Du gehörst also wie viele andere auch zu denen, die mit ihrer Arbeit am und mit frei zugänglichen Wissen (Weiterentwicklung, Ergänzung, Bereitstellung, Betreuung, ... ) das Geld verdienen, mit dem sie ihren Unterhalt bestreiten.

Nun gibt es ein Patent, das bidirektionale elektronische Kommunikation ziemlich allgemein beschreibt und unter Schutz stellt (echt ein US-Patent!!!), was nach weltweiter Umsetzung des TRIPS-Abkommens für dich und deinesgleichen bedeutet, dass ihr für eure Arbeit Lizenzgebühren zahlen dürft!

Das bedeutet: Jemand verdient ohne eigene Arbeit nur am patentrechtlichen Schutz eines von einem anderen entwickelten, bislang allgemein zugänglichen Vorgangs!!!

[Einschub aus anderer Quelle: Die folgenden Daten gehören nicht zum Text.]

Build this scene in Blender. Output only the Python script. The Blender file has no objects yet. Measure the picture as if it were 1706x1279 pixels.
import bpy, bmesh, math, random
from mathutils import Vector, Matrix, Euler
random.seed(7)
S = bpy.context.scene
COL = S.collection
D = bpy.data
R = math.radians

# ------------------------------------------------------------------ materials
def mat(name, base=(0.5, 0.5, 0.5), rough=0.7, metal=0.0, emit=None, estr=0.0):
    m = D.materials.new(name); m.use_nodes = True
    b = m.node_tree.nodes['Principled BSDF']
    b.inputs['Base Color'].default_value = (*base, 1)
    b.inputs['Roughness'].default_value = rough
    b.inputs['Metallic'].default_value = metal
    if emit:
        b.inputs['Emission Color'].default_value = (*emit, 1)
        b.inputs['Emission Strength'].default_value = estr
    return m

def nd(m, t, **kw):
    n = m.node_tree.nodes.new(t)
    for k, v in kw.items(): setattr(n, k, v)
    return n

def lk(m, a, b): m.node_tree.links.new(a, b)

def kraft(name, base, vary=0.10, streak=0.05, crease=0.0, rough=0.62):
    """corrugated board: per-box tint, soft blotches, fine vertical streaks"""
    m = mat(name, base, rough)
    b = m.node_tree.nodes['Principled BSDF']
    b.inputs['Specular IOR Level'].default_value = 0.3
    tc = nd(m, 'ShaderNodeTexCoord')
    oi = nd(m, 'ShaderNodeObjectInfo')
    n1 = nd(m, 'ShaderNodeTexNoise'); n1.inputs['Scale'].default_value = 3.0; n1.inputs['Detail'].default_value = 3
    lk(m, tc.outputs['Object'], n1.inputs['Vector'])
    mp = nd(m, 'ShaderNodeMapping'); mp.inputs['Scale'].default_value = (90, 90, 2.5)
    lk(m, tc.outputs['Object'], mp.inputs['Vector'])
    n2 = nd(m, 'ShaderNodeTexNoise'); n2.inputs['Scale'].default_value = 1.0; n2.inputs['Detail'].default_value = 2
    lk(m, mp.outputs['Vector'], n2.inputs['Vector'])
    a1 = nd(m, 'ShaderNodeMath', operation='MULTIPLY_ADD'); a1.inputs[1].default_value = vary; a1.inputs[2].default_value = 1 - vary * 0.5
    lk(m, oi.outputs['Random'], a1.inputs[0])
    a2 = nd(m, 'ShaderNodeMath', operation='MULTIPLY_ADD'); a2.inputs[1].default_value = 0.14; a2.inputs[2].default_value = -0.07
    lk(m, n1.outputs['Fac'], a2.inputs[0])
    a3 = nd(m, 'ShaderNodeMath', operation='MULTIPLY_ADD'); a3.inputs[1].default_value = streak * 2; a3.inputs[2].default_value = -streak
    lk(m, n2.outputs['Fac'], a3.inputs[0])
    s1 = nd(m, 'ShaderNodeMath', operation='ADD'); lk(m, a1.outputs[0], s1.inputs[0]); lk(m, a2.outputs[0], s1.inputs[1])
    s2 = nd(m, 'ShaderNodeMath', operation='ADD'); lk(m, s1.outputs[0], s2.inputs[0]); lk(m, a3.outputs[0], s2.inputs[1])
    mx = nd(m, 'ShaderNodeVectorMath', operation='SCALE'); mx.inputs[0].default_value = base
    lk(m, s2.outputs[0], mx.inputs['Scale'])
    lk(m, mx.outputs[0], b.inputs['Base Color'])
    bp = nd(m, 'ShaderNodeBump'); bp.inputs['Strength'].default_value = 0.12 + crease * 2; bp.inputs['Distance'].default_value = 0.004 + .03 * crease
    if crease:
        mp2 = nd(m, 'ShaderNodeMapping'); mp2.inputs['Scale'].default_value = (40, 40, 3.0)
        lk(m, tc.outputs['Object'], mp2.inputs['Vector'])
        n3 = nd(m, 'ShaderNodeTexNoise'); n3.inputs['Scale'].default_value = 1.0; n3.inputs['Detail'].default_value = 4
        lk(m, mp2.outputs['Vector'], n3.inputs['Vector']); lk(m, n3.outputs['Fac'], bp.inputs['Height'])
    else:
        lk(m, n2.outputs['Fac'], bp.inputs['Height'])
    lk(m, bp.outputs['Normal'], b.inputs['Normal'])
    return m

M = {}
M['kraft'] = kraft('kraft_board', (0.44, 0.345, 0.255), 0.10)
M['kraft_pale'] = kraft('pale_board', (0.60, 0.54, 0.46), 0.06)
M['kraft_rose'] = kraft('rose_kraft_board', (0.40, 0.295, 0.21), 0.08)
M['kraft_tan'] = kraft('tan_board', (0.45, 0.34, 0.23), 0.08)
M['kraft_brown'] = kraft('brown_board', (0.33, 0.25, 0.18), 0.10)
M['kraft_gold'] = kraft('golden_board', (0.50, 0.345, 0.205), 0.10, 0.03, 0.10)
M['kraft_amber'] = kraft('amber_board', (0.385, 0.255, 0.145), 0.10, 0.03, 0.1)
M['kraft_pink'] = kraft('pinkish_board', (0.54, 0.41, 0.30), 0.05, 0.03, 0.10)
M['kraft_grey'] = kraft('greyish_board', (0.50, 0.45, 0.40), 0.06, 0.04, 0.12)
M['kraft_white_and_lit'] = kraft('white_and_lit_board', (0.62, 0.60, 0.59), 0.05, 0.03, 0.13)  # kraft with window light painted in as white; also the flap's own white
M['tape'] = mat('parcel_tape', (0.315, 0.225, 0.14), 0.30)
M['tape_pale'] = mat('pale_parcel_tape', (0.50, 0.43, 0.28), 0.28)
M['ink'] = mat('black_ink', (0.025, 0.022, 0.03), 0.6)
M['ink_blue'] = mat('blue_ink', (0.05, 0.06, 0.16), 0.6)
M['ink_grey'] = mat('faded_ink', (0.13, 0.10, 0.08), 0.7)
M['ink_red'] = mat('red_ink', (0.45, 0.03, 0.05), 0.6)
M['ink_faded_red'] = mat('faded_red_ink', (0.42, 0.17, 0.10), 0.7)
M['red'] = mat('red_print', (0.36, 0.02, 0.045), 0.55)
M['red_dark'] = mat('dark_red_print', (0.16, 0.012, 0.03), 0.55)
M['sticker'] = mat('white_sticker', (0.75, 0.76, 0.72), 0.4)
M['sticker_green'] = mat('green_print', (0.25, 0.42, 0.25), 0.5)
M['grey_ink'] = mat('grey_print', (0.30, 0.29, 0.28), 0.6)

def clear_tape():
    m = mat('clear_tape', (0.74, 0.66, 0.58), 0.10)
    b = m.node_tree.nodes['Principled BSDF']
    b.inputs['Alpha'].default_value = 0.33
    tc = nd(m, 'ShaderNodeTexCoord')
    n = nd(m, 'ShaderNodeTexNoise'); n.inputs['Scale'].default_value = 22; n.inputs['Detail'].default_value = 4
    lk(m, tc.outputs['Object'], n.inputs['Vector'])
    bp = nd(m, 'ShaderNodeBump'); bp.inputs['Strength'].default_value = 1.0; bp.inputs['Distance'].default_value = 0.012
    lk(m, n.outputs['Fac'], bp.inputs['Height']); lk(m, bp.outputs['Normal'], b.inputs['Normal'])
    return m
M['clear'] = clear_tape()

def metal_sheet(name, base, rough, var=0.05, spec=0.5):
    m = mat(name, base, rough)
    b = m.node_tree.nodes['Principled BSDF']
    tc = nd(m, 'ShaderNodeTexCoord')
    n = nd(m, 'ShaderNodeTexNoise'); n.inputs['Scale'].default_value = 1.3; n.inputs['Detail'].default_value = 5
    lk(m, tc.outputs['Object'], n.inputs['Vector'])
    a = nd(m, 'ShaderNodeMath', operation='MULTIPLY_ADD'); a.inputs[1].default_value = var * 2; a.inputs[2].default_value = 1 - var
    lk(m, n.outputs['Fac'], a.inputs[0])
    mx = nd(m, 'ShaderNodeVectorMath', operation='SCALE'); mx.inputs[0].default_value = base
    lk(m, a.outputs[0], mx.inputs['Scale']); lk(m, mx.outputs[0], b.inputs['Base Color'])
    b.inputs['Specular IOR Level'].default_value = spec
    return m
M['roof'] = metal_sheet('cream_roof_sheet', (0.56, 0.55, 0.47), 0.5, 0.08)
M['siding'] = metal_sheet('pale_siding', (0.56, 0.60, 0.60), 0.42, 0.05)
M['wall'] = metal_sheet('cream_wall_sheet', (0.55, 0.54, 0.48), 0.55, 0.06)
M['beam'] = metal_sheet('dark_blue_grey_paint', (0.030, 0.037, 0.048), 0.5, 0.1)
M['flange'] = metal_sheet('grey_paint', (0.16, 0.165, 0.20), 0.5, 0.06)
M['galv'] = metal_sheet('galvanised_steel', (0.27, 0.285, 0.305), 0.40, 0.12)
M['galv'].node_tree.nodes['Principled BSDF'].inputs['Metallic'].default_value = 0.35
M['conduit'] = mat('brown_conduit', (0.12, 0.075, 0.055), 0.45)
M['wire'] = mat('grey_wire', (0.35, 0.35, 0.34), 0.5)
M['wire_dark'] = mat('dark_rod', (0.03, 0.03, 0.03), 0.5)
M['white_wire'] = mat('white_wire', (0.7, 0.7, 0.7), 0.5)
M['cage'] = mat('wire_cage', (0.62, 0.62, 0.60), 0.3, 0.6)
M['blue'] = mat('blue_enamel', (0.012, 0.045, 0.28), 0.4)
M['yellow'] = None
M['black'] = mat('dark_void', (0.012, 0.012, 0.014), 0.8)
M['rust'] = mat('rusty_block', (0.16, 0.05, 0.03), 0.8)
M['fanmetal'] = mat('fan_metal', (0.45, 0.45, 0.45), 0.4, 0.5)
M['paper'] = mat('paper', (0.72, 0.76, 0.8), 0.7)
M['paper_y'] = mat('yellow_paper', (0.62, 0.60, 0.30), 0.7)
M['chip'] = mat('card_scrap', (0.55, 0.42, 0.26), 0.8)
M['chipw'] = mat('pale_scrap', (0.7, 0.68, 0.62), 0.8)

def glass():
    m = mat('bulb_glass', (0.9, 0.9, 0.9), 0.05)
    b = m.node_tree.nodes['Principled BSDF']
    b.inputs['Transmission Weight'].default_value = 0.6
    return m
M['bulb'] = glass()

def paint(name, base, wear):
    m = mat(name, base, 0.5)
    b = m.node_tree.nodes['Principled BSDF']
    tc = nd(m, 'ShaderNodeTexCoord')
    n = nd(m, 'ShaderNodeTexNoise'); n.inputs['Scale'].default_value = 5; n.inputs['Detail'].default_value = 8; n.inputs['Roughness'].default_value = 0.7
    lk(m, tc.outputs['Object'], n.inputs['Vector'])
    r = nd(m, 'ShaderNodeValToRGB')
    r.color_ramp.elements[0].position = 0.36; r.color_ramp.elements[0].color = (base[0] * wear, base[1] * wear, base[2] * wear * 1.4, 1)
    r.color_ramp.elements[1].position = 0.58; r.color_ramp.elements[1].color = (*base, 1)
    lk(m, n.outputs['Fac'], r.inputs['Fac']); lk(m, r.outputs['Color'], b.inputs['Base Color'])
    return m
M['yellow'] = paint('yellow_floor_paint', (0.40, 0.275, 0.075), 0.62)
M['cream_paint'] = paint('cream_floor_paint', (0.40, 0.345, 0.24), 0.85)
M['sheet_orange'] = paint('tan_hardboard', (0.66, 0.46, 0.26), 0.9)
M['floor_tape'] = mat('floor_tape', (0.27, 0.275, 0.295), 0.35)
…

Lernen von anderen, Umsetzung und Weiterentwicklung nach lokalen Gegebenheiten, das soll damit zugunsten einiger weniger unterbunden werden.

Lernen nur nach Lizenzerwerb, Verbreitung des Gelernten verboten.

Die geplante Einführung der Triviallizenzen nach US-Vorbild auf EU-Ebene würde den Tod der Open Source bedeuten. und damit eine großen Teil der Software-Entwickler zugunsten eines Billy Gates vom Markt verdrängen.